* _Task description_
Your task is to copy each line that has the word "picture".

* _Data for the task_
[START]

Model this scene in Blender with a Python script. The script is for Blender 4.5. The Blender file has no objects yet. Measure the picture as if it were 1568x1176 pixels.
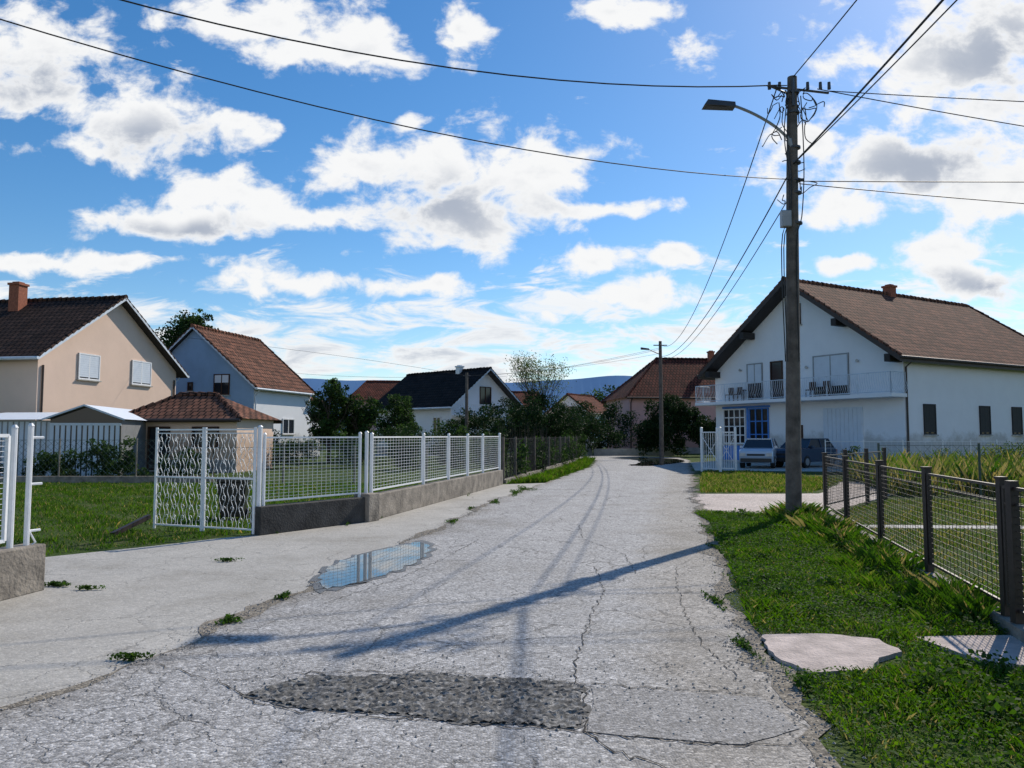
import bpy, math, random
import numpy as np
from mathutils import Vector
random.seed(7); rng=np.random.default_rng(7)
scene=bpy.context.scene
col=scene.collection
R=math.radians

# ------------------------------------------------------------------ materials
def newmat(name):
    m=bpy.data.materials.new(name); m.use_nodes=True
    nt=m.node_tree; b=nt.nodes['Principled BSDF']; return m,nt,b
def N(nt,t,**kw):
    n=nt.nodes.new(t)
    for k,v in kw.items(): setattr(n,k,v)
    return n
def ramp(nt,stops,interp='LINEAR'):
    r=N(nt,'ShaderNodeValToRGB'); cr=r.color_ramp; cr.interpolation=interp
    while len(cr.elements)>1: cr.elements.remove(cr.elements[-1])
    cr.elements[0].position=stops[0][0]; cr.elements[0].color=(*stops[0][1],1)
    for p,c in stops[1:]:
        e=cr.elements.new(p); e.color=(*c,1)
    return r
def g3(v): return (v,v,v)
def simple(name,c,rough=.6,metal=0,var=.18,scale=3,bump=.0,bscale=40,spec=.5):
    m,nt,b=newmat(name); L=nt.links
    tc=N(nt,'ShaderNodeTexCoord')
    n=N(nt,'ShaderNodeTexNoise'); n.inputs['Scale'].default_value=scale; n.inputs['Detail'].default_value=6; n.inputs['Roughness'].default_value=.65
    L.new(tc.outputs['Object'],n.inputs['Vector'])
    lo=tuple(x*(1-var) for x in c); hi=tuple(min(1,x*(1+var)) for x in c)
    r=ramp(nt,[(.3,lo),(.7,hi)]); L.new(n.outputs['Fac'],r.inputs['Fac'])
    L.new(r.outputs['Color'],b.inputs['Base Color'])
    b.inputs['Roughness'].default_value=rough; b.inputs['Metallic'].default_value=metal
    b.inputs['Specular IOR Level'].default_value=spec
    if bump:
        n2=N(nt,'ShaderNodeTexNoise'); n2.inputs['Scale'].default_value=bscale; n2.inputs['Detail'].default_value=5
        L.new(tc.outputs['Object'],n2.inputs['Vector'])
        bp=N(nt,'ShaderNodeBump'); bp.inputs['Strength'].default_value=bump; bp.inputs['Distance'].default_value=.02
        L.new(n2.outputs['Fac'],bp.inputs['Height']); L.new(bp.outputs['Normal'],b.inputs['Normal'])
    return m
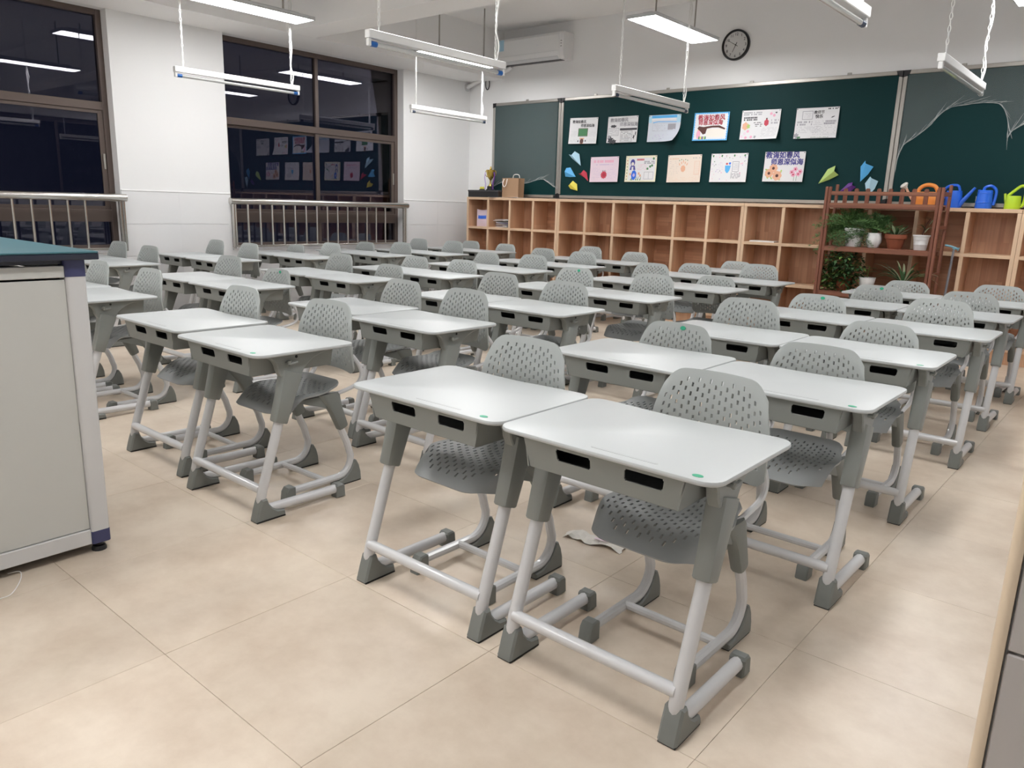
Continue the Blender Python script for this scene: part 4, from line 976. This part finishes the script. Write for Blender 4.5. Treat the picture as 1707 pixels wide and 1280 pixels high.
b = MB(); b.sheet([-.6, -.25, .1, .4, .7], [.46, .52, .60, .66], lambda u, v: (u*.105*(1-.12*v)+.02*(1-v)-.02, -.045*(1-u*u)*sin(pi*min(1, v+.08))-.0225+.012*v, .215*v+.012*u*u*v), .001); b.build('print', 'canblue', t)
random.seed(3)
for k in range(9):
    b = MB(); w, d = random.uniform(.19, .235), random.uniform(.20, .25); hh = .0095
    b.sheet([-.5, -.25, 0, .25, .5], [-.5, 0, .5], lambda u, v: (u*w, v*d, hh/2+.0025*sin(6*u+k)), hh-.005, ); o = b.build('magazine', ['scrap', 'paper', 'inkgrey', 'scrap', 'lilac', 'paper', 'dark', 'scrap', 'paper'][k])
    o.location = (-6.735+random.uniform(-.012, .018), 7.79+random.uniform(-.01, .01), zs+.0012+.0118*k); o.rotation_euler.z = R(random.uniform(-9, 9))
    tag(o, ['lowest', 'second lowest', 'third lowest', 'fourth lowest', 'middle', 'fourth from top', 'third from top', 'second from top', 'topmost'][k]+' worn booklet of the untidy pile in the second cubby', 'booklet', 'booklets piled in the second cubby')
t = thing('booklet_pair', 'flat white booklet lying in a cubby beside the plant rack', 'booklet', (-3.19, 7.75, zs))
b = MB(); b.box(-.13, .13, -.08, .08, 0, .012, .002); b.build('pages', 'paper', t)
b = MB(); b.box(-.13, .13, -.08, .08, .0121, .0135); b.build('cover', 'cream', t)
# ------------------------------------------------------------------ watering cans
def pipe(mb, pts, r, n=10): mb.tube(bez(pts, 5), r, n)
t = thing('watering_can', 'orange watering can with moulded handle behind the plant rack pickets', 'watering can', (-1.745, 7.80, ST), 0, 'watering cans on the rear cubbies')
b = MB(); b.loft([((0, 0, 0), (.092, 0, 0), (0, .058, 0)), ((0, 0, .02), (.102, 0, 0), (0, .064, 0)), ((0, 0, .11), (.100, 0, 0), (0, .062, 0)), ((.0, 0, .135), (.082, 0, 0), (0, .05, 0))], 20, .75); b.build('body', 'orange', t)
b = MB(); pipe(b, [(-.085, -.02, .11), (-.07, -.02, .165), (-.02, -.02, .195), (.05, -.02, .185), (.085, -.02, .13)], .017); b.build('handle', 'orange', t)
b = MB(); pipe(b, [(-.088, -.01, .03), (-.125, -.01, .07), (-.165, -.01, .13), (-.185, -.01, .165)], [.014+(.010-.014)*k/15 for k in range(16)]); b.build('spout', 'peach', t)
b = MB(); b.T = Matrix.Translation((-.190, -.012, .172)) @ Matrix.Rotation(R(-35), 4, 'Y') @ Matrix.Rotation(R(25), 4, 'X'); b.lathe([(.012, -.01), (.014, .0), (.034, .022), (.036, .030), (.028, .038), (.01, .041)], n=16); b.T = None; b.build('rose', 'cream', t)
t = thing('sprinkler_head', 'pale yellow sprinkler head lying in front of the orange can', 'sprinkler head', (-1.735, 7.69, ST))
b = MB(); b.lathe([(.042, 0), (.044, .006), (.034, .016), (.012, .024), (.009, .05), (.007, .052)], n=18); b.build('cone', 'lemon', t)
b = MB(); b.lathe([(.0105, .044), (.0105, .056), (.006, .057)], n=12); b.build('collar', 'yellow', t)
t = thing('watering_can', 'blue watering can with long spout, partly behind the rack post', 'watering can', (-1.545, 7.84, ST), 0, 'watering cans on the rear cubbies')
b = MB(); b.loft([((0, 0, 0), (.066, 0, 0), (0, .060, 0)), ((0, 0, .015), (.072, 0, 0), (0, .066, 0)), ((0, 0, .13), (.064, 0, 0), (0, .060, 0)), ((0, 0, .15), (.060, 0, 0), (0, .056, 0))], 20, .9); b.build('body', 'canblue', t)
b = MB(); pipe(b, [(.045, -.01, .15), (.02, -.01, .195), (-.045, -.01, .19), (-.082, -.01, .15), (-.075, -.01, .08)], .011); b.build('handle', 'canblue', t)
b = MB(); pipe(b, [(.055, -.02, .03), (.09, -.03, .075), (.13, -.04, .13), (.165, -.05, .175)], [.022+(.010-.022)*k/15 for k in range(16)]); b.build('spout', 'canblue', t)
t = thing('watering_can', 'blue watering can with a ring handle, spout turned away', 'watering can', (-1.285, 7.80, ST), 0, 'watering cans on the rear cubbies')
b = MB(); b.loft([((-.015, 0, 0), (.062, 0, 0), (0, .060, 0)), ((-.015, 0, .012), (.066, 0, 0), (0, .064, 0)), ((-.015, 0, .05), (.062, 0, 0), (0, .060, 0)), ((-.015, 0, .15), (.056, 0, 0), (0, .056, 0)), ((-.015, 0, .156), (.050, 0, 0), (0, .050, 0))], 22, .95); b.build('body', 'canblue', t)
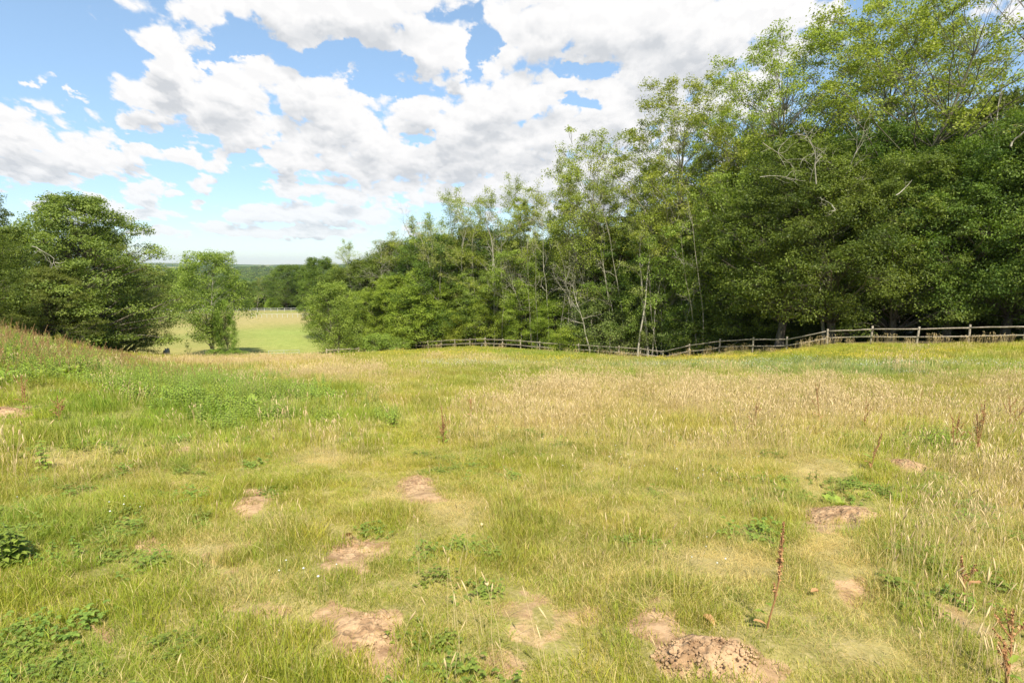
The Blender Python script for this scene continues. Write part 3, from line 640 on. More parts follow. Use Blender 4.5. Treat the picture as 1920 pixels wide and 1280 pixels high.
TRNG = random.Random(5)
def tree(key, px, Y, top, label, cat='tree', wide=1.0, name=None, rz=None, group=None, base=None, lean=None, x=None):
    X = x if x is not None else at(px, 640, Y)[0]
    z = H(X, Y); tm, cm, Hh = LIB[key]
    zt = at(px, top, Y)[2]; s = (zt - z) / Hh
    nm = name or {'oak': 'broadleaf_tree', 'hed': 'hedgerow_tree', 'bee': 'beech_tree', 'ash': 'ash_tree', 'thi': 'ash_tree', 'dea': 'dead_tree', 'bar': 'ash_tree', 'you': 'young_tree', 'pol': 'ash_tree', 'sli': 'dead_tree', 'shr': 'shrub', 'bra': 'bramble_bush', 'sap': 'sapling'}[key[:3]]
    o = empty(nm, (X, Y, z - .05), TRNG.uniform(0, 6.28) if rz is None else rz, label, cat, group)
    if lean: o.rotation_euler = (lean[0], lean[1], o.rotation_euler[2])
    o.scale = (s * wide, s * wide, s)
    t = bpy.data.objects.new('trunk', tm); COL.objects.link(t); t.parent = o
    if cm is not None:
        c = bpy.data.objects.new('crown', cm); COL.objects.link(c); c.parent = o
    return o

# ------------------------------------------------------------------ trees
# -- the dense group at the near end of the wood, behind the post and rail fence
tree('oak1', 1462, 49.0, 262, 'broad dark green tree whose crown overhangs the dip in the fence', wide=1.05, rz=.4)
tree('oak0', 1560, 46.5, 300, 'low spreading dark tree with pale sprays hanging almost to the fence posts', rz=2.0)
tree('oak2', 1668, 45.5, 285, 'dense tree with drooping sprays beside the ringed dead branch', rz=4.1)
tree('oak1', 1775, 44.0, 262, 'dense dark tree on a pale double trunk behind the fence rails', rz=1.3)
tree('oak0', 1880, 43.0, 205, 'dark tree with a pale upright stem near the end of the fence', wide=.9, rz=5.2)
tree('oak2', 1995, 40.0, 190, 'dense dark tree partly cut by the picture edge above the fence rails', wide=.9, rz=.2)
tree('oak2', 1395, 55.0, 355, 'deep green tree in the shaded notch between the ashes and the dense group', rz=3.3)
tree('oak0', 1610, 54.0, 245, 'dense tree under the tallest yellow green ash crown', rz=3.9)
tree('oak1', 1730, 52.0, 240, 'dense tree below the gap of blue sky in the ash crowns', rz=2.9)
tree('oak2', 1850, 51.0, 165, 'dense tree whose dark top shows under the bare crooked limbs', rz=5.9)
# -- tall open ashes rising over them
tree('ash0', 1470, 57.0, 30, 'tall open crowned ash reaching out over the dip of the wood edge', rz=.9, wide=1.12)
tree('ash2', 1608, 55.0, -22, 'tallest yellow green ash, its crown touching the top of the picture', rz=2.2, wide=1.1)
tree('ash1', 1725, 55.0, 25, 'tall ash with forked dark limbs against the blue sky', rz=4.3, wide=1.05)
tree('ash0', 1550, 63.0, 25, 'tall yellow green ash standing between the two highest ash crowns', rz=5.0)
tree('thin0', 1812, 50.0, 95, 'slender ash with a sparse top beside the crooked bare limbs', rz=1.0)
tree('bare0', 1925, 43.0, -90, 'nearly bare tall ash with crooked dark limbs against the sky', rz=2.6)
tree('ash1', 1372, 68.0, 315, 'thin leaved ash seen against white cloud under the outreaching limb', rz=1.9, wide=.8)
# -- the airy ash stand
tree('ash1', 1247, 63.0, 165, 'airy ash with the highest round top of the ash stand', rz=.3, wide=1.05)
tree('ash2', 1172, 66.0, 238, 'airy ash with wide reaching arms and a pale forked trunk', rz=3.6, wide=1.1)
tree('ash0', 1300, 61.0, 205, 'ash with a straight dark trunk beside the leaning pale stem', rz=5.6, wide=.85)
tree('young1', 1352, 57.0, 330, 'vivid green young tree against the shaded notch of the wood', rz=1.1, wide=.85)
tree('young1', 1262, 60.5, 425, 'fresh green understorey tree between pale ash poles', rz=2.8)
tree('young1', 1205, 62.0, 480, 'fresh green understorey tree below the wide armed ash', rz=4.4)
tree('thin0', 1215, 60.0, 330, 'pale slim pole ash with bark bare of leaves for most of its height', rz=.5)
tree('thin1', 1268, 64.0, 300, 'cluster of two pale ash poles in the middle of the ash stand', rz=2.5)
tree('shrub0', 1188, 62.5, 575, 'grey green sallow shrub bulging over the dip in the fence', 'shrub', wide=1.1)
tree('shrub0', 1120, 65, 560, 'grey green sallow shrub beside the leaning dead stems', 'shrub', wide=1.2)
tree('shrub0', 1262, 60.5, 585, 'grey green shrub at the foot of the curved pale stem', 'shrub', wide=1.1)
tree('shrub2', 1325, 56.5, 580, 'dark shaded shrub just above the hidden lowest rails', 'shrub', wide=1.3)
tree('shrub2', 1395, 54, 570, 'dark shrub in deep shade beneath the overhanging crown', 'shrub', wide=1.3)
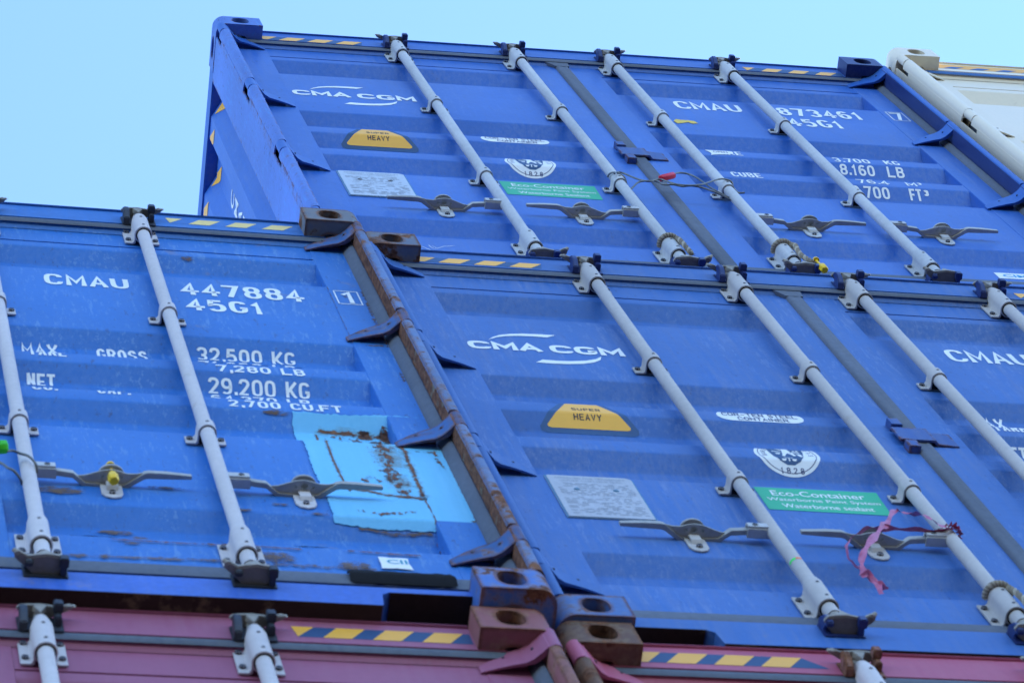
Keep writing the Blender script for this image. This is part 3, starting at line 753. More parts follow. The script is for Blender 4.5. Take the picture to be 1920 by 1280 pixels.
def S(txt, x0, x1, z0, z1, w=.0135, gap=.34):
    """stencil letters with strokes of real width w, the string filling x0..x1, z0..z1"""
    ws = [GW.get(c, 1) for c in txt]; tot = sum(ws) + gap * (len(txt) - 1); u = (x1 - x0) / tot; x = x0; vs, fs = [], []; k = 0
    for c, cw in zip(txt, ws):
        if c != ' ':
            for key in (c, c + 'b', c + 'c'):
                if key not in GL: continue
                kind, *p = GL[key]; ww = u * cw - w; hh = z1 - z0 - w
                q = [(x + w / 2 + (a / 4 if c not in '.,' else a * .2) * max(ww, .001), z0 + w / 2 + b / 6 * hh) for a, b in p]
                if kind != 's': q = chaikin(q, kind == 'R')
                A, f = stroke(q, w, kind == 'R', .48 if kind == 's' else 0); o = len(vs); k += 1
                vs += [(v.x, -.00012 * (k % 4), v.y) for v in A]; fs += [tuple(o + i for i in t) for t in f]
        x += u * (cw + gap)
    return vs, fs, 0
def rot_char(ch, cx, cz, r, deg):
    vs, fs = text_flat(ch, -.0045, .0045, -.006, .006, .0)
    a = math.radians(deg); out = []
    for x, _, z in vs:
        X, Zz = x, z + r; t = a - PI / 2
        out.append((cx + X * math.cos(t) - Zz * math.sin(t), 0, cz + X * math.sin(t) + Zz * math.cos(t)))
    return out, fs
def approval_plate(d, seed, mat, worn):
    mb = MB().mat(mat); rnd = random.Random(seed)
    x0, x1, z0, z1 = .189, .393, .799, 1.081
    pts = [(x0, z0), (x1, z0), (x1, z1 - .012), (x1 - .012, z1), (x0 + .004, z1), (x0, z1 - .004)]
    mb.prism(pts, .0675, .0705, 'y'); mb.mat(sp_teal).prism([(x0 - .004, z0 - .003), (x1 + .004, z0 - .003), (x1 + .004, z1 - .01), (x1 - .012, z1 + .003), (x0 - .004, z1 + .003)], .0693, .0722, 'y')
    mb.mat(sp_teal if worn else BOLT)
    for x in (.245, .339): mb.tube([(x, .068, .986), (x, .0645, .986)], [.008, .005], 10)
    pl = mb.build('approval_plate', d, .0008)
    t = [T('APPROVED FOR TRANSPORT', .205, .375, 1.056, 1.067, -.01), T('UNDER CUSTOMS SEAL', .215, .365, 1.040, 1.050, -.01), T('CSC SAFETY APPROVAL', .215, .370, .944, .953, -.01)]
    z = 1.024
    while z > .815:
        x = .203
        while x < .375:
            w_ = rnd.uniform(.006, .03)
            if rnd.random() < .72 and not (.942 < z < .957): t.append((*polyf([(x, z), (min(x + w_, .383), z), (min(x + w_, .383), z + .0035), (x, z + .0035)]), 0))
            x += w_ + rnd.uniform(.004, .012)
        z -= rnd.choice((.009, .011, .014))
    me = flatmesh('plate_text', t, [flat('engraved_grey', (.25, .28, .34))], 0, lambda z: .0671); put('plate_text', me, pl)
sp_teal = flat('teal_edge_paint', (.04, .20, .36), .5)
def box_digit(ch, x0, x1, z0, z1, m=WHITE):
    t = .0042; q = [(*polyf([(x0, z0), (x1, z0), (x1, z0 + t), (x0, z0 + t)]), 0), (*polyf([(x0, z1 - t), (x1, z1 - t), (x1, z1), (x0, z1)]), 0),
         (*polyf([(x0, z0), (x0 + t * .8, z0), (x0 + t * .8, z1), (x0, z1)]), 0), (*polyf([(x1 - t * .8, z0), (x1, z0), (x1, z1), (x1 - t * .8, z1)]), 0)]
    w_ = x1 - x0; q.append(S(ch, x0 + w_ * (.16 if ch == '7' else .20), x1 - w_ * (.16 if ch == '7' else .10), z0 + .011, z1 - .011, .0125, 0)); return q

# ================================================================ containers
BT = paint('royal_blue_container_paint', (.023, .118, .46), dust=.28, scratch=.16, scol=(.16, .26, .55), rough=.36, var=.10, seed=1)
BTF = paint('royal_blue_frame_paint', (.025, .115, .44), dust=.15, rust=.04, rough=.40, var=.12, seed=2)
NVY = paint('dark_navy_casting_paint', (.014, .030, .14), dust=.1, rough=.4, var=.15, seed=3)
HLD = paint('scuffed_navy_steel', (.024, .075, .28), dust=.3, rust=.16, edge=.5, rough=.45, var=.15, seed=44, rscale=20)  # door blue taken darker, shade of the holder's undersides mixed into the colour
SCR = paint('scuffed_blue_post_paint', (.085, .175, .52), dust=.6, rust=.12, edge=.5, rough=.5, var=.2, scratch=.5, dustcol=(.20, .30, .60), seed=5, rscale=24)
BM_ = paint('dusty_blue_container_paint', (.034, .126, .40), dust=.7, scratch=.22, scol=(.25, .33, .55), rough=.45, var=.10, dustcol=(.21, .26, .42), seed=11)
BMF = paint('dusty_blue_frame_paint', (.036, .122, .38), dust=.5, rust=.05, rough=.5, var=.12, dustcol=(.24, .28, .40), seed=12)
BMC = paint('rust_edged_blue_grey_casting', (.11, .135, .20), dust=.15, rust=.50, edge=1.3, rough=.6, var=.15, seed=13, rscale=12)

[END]

* _Exercise response_
Model this scene in Blender with a Python script. The script is for Blender 4.5. The Blender file has no objects yet. Measure the picture as if it were 1568x1176 pixels.
Continue the Blender Python script for this scene: part 4, from line 976. This part finishes the script. Write for Blender 4.5. Treat the picture as 1707 pixels wide and 1280 pixels high.
The Blender Python script for this scene continues. Write part 3, from line 640 on. More parts follow. Use Blender 4.5. Treat the picture as 1920 pixels wide and 1280 pixels high.
tree('oak2', 1995, 40.0, 190, 'dense dark tree partly cut by the picture edge above the fence rails', wide=.9, rz=.2)
tree('ash2', 1608, 55.0, -22, 'tallest yellow green ash, its crown touching the top of the picture', rz=2.2, wide=1.1)
Keep writing the Blender script for this image. This is part 3, starting at line 753. More parts follow. The script is for Blender 4.5. Take the picture to be 1920 by 1280 pixels.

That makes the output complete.